┌─ Material provided

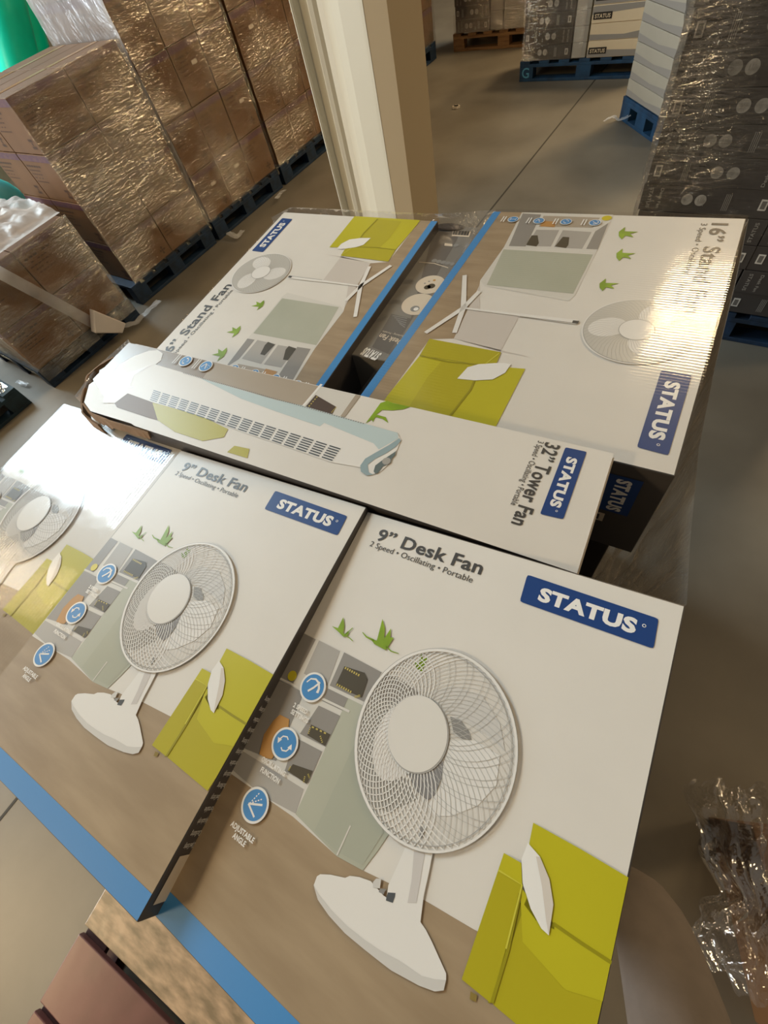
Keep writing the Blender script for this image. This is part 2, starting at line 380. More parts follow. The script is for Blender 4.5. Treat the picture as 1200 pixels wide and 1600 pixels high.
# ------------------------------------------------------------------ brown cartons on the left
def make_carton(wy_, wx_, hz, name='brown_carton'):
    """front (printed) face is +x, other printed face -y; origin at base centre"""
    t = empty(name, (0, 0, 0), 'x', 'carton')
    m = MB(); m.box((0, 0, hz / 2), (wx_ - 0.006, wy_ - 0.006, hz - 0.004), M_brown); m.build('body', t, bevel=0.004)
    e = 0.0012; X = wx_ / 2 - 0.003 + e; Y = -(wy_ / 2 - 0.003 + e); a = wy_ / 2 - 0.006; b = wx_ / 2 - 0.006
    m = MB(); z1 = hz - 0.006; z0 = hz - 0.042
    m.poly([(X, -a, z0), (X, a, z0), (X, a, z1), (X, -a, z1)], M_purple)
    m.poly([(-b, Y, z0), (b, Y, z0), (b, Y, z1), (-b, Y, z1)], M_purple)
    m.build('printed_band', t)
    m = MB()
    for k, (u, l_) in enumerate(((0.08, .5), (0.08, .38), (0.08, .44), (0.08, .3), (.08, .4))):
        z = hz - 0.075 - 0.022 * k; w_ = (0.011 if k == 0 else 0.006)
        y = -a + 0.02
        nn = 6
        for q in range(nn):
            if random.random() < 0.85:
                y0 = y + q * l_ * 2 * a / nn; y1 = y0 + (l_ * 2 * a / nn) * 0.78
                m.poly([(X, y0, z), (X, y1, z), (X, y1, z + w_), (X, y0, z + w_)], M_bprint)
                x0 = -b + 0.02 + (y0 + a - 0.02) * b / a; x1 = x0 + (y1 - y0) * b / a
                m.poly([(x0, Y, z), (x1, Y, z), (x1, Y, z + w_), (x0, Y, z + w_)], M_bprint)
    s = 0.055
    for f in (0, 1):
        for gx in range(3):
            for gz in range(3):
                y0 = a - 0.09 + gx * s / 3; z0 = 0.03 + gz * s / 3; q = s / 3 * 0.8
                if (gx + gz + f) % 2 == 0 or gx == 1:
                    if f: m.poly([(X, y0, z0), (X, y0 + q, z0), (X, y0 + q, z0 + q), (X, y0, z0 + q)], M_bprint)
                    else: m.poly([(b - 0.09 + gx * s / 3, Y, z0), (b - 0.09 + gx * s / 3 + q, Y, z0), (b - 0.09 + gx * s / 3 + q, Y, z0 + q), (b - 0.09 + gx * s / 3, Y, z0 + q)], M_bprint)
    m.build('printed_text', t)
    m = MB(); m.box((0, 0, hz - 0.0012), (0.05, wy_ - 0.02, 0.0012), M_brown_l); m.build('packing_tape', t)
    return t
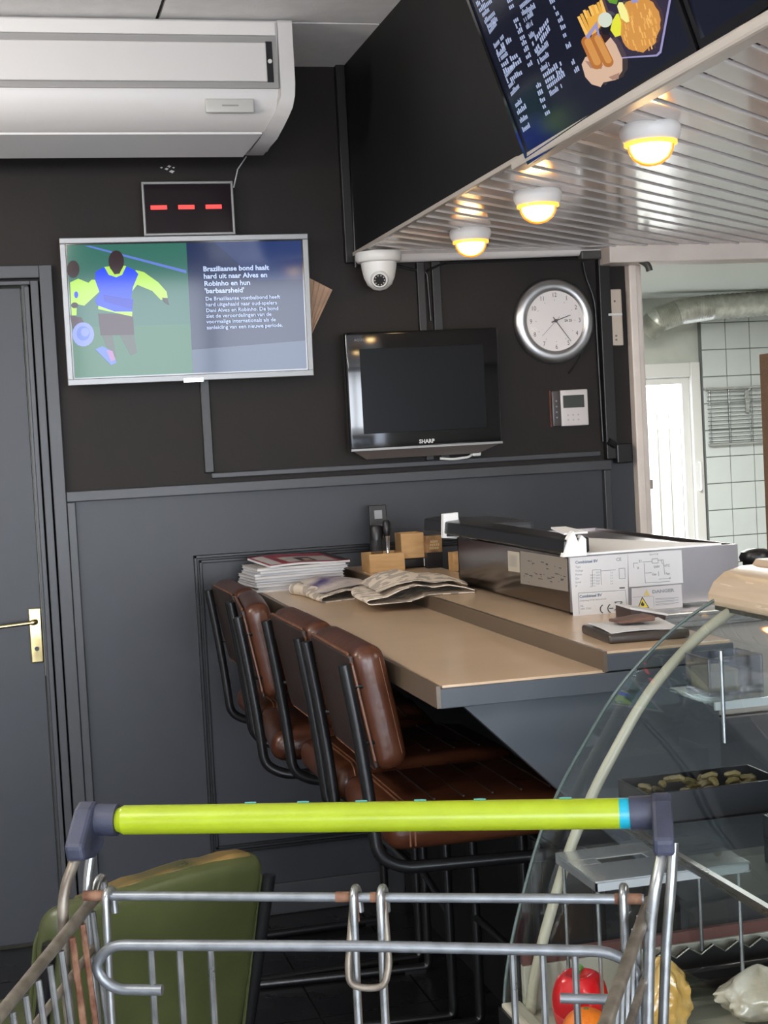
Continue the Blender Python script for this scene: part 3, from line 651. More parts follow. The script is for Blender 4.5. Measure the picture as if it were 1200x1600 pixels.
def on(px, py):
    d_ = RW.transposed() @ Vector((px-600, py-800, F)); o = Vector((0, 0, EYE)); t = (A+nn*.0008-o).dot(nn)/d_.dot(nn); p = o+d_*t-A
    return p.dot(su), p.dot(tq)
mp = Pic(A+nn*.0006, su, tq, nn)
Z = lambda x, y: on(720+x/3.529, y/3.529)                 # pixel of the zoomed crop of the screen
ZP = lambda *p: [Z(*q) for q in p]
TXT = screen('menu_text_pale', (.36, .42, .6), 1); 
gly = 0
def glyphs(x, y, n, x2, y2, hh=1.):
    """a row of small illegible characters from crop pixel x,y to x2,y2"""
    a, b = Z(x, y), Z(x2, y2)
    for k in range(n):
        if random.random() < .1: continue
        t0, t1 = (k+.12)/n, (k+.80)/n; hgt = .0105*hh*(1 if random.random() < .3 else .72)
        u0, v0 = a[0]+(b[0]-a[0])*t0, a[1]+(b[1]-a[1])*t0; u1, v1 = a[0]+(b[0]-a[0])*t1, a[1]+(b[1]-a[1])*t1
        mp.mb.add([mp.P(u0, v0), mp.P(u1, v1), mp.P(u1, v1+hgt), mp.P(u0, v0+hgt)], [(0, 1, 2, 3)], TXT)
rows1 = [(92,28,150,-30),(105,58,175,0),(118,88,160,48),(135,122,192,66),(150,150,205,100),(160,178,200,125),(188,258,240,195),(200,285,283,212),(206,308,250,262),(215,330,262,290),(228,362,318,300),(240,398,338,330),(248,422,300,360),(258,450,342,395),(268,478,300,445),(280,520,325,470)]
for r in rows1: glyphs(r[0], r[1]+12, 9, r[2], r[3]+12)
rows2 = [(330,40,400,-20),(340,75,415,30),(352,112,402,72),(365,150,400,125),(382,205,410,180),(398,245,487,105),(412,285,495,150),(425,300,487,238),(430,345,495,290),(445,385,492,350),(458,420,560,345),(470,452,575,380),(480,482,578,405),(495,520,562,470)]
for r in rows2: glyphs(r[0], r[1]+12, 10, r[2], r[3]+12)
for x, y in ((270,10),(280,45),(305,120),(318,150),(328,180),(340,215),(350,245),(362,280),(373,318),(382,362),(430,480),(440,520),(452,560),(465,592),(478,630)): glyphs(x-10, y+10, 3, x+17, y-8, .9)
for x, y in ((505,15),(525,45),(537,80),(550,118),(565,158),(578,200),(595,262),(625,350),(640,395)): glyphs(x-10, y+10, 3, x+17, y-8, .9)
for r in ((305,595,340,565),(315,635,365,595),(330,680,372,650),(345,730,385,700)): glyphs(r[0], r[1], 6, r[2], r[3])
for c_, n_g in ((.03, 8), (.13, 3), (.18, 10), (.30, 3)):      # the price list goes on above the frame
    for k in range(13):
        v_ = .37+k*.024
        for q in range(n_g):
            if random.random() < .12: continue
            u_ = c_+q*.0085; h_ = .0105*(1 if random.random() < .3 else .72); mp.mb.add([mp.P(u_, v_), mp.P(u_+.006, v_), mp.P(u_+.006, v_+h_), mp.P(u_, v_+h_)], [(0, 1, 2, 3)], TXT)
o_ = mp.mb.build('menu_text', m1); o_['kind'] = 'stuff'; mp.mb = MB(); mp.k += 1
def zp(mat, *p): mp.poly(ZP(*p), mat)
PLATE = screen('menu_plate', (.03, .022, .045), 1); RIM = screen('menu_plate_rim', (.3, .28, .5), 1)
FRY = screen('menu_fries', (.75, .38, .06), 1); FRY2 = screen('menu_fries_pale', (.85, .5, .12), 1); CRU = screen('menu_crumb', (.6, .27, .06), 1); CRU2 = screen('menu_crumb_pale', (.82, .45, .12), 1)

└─

◆ **Work instructions**:
Search the records for the word "More". Copy every line that has it.

◆ **Worked solution**:
Keep writing the Blender script for this image. This is part 2, starting at line 380. More parts follow. The script is for Blender 4.5. Treat the picture as 1200 pixels wide and 1600 pixels high.
Continue the Blender Python script for this scene: part 3, from line 651. More parts follow. The script is for Blender 4.5. Measure the picture as if it were 1200x1600 pixels.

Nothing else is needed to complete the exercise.